I’m guessing you’d have to track down a protagonist first. One that is charming and elegant, but can get their hands dirty. Maybe someone that is elusive but a driving force. Someone that everyone can empathize with. I guess one would need an idea to start with, too.
And you can only write a protagonist if they have a proper background illuminating the details of their everyday life. What is dull to me may not be to you, and if no one ever tried then we wouldn’t go anywhere. How do you find a setting? What will a mountainous region do to your story, casting shadows upon the skiing town nestled in the sky? What if the protagonist is an orphan who is on the run from an evil money-hungry mastermind? The setting sticks to the protagonist like glue. It’s the world of your story.

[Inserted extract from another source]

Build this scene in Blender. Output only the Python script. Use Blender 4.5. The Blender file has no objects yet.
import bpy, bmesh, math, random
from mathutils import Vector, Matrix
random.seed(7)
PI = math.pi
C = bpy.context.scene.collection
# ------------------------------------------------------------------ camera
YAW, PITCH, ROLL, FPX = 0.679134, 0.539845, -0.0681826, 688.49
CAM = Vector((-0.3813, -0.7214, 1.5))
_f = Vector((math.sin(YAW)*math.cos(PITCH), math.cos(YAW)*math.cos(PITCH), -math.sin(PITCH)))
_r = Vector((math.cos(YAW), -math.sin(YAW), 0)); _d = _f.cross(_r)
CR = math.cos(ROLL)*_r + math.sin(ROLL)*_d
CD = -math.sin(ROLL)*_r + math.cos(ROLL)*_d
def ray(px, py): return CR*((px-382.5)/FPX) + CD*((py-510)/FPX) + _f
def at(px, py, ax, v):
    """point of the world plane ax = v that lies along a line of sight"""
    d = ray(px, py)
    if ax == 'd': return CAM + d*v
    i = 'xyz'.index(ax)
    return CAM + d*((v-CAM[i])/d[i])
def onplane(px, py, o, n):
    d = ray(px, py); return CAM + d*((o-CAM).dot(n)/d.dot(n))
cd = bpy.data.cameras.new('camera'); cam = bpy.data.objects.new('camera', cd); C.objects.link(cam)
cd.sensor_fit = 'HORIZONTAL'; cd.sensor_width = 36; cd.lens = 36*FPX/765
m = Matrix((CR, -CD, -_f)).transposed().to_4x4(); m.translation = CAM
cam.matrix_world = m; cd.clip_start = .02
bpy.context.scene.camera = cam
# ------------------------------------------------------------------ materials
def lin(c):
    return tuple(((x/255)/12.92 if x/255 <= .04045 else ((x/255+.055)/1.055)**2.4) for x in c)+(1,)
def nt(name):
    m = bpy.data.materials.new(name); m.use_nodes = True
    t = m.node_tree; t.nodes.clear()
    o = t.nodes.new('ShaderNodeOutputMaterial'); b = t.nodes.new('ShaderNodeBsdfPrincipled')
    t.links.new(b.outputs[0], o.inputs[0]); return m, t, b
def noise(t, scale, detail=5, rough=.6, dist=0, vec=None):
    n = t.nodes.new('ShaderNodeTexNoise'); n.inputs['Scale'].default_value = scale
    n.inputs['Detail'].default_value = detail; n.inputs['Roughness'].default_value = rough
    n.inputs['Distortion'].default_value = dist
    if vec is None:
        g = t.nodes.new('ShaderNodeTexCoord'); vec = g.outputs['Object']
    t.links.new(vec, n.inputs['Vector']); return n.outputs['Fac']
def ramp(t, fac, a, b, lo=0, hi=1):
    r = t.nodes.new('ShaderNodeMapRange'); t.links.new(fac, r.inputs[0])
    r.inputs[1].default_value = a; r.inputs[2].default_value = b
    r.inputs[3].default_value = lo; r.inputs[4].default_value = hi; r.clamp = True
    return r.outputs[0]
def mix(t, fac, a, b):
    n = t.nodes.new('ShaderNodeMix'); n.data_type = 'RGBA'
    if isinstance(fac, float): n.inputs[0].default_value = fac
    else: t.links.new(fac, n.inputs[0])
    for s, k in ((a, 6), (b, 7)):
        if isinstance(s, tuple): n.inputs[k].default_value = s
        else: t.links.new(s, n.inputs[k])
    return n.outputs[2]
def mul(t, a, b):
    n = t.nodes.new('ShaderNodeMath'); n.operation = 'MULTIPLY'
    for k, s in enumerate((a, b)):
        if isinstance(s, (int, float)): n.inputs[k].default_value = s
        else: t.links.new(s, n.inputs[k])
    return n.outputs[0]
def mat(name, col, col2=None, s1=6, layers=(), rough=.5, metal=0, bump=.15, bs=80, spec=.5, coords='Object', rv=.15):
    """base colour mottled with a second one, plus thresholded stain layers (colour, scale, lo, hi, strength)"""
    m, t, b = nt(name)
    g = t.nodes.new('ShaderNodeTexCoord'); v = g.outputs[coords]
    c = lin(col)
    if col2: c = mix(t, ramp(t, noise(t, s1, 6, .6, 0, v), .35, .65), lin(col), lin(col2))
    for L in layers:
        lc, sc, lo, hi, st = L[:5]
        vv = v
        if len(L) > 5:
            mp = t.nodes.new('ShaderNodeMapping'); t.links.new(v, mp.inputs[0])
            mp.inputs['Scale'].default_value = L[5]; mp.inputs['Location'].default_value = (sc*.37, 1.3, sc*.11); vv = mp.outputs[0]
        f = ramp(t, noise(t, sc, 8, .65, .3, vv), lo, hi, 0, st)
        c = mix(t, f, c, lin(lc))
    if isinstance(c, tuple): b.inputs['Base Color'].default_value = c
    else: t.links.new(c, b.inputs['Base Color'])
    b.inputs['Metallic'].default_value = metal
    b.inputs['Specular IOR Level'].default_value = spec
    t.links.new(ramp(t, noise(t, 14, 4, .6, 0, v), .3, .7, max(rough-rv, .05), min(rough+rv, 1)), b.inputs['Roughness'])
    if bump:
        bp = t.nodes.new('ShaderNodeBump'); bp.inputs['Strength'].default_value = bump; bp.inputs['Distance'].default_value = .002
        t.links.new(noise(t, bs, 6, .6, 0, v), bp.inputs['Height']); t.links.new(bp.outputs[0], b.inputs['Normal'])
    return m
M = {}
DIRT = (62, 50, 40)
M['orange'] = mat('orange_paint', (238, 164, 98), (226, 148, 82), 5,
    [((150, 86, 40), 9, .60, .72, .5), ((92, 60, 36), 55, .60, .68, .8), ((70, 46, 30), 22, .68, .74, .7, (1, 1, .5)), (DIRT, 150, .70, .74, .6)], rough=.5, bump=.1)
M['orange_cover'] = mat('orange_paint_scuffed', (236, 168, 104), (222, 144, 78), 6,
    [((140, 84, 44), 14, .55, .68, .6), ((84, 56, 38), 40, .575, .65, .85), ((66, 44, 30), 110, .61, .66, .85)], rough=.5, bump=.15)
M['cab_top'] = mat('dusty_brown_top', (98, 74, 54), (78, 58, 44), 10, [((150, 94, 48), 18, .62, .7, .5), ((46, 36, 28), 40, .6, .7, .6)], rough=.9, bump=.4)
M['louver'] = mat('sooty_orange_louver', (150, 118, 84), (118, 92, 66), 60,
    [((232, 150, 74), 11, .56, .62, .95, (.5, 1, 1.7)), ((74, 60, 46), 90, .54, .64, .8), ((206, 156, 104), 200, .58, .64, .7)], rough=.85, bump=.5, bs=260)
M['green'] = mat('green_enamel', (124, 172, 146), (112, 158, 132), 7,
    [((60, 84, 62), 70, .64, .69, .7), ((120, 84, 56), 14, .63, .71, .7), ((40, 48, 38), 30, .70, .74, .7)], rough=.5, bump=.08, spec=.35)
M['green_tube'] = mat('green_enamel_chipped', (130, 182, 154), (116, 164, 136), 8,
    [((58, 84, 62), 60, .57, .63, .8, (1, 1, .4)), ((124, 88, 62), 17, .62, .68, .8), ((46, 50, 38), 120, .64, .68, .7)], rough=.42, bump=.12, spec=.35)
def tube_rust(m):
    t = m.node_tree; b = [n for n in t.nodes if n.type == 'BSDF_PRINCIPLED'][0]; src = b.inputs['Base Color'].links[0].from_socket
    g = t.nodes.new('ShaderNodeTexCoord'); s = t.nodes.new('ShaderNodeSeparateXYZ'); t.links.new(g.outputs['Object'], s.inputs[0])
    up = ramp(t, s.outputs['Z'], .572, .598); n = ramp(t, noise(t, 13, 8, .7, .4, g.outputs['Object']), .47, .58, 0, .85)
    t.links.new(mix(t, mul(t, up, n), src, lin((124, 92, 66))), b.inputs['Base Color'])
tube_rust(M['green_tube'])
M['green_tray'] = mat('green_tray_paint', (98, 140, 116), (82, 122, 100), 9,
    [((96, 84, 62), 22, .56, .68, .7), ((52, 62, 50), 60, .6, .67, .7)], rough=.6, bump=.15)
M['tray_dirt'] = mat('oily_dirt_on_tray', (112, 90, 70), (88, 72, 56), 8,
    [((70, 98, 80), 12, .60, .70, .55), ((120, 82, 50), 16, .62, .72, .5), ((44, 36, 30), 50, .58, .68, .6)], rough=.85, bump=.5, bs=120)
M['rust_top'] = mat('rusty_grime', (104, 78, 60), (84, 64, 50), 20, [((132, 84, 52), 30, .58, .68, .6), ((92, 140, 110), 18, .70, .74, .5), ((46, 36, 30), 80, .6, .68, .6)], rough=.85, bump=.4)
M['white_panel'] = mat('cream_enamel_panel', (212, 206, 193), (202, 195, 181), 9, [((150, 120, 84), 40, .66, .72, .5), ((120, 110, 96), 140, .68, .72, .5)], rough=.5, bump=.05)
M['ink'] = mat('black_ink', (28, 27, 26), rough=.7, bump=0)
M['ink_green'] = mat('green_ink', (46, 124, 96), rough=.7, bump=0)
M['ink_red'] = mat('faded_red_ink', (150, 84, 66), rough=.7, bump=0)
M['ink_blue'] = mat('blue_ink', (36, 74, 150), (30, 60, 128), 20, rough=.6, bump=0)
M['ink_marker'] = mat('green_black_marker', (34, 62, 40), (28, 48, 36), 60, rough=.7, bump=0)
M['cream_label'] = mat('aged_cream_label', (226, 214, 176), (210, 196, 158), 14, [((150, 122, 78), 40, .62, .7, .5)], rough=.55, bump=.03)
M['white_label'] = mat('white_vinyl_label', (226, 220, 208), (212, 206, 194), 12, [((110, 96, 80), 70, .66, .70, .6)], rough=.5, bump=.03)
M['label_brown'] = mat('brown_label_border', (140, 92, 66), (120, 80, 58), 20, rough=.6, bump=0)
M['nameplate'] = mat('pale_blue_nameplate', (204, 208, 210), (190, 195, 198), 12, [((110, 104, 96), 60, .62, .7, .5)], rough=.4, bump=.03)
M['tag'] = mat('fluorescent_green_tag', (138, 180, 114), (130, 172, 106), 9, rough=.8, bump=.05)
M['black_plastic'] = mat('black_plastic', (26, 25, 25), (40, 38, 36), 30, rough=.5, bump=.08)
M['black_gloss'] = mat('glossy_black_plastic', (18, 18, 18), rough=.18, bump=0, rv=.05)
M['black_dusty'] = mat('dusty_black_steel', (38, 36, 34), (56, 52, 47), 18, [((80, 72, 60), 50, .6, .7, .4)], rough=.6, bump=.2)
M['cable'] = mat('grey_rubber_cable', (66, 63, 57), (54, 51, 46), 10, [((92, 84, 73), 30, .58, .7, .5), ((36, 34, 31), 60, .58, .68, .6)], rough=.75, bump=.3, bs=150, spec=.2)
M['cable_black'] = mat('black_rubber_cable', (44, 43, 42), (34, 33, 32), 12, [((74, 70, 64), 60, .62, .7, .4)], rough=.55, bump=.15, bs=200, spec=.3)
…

Side characters and dialogue are the parts of a story where I still feel completely unpracticed. How do you continuously write stories when your dialogue is insufferably unrealistic? I have always wondered how the popular writers got it done, Dickinson spent her entire life indoors but never once trapped her mind within. I know I should tell myself that anyone is capable of being a storyteller, the emotional truth is what will rise to the surface.
Stories are the playground rumors and coffee break tales. They grow upon themselves, like a perfect fungus. There is no such story that can be told without beginning somewhere. Speak it out loud and actually believe it, write it down, see it unfold.